Anne-Marie Brady, a global fellow at the Wilson Center, is a professor at New Zealand’s University of Canterbury and executive editor of The Polar Journal.

Last week, a small Chinese company made headlines when independent researchers revealed that it has been collecting information on prominent individuals around the world — 2.4 million of them.

American researcher Christopher Balding and his colleague Robert Potter discovered the database and were able to recover 10 percent of it. The database was created by Zhenhua Data Information Technology, a firm based in the southern Chinese city of Shenzhen.

At first glance, the company’s activities might not appear especially unusual. Many companies around the world scrape data from the Web to build databases for clients.

Yet what makes the Zhenhua collection effort striking is its extraordinary scale, which encompasses every country and territory in the world. I’ve viewed the recovered database and gone through it country by country. The work of Zhenhua — which boasts that its clients are Chinese defense and intelligence agencies — offers concrete evidence of the Xi government’s global attempts to build relationships among political elites.

Over the past three years, international public opinion has tracked revelations of the Chinese Communist Party’s growing political interference activities in states all around the world. Now the Zhenhua data sets provide us with a startling degree of insight into how such efforts work in practice. First, you identify your targets and their associates. Next, you scrape data on them, determining whether they are friendly to China’s policies and if they have any secrets worth gaining. Finally, you make an approach to cultivate a relationship. This could be the offer of a business opportunity, a directorship or other honor, an all-expenses paid conference trip in China, or a political donation offered via an intermediary.

Identifying the names of prominent people in nearly 200 countries and territories requires intimate knowledge of each society. Artificial intelligence software isn’t enough — that comes after the targets are chosen. The database includes entries from some developing states where few people have access to the Internet.

And even in countries where the internet is widely available, the entries include people whose sensitive roles keep them — and their families — out of the public eye and off social media. The individuals targeted in some countries reflect niche aspects of Chinese strategic interests, such as Australia’s space industry. It’s unclear how an obscure Shenzhen company had access to all this information.

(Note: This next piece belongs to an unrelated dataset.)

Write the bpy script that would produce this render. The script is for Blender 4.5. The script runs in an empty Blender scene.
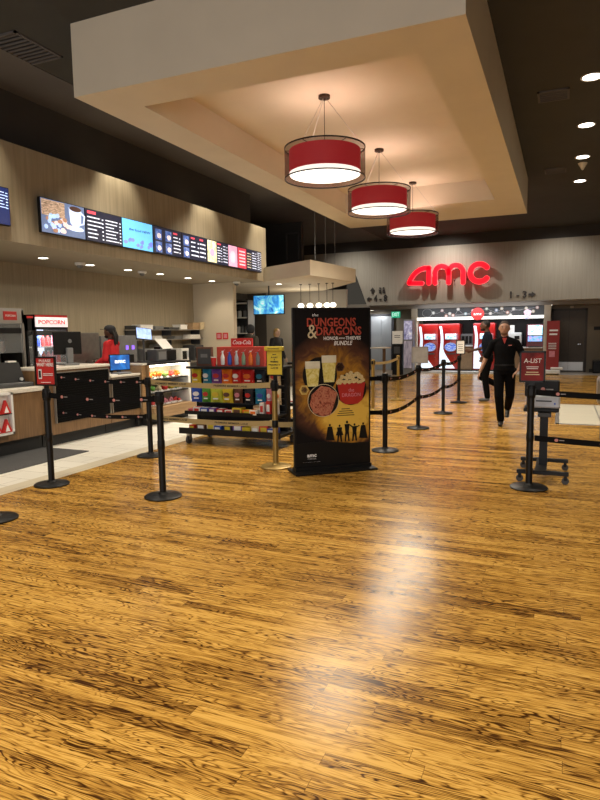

The database describes its subjects as “politically exposed persons,” a term used in financial regulation to describe an individual with a prominent public role. Due to their position and political influence, such individuals and their family members present a greater risk for potential involvement in corruption.

Intriguingly, the Zhenhua data also include criminals, classified as “special interest persons,” who have been convicted of serious crimes such as trafficking and fraud. Such people are profiled because they may be more susceptible to cooperating with foreign intelligence organizations.

The United States has the most names in the database: 51,934. Over 80 percent of sub-headings are U.S.-related, set up to collect details about the U.S. political elite and U.S. military capacities, from facilities to base personnel mental states. President Trump’s trade adviser Peter Navarro and outside China adviser Michael Pillsbury turn up, as does deputy national security adviser Matt Pottinger. Jared Kushner has over 561 mentions, while Ivanka Trump has 1,913.

This should come as no surprise. The United States is the main target — in Maoist terms, the “chief enemy” — of the Chinese government’s espionage and political interference operations. In February, FBI Director Christopher A. Wray said “no country poses a greater threat than Communist China.”

Yet the database also targets astonishing numbers of people in some of the world’s smallest states, in important geostrategic locations. In the Arctic dataset, Iceland has 411 names, the Faroe Islands 163, Greenland 73. China calls itself a near-Arctic power and has significant military interests in the region.

In the Baltics data set, Estonia has 438 names, Latvia 517, Lithuania 504. All are members of China’s 17+One initiative, which analysts worry has the potential to create further division in an already divided European Union.

For the island nations of the Pacific, Fiji tops the list with 143 names. Even tiny Tokelau shows up, with six people named. China is very active in the Pacific. One of the Xi government’s goals is to persuade a Pacific island nation to accept a global navigation system ground station for BeiDou, China’s answer to the U.S. Global Positioning System. Global navigation systems are crucial for military communications, including missile targeting. Russia and China are in a space race with the United States.

Among African states, the database extends from South Africa (1,096 individuals) to Lesotho (74). France tops the list of European Union nations with 7,259. The Vatican has 268 names, Ukraine 1,860. America’s partners in the Five Eyes intelligence-sharing arrangement are well-represented: the United Kingdom has 9,736 names, while Canada comes in with 5,040, Australia at 2,770 and New Zealand at 793.

The Zhenhua database was clearly in the early stages of its development — but even so, it demonstrates the scale of Xi Jinping’s aggressive foreign policy. The question now is, how will the world respond?